What these directors try to challenge is – what we have seen or heard is just part of the reality. In these films, the directors use image, documents and memories to create a time and space that make the audiences ponder over the question – there are things that we cannot see or hear as well as those we have lost or forgotten; in this case, do they exist?
 
IMAMURA Shohei and Krzysztof KIESLOWŚKI choose to challenge the reality with fiction; they use "film" to get close to the truth. Both The Unknown Known and The Last of the Unjust are based on one man's account; in both cases, memories have become what one defines oneself. Through the interaction between the interviewer and the interviewee, the unsaid things, which exist in reality, have been revealed. In Revision, a new method of conducting an interview is invented. "I let him hear the recording of what he had said before.
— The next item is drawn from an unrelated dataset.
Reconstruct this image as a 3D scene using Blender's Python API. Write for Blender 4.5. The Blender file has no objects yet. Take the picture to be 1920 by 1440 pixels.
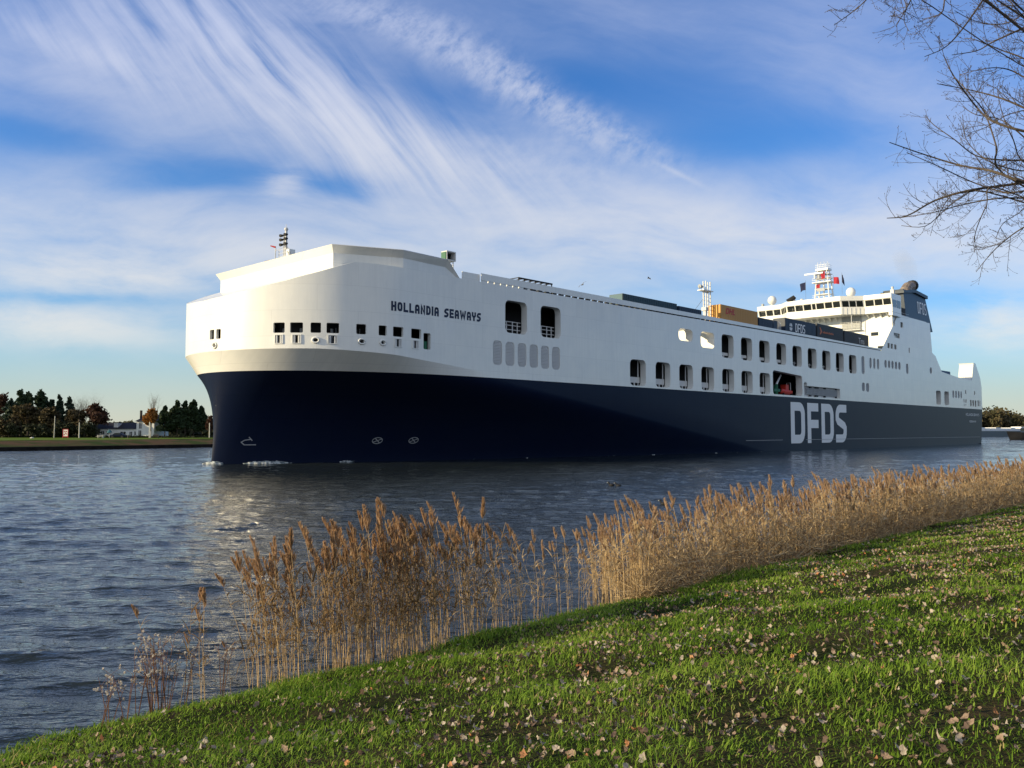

He can stop listening, make any comment or adjust what was said at any time." In this way, the uncertainty of reality is further underlined. Shoah brings us back to the site where the atrocity happened forty years ago. It highlights a history of indelible horror and leads us to experience the hell that "cannot be reconstructed".
 
Like what George ORWELL wrote in 1984, "Past events, it is argued, have no objective existence, but survive only in written records and human memories. The past is whatever the records and the memories agree upon." If the subjective reality does not exist, then what is "reality"? Does it even exist? It is precisely the core question of this strand.
 
Perhaps, the real reality exists only in everyone's heart.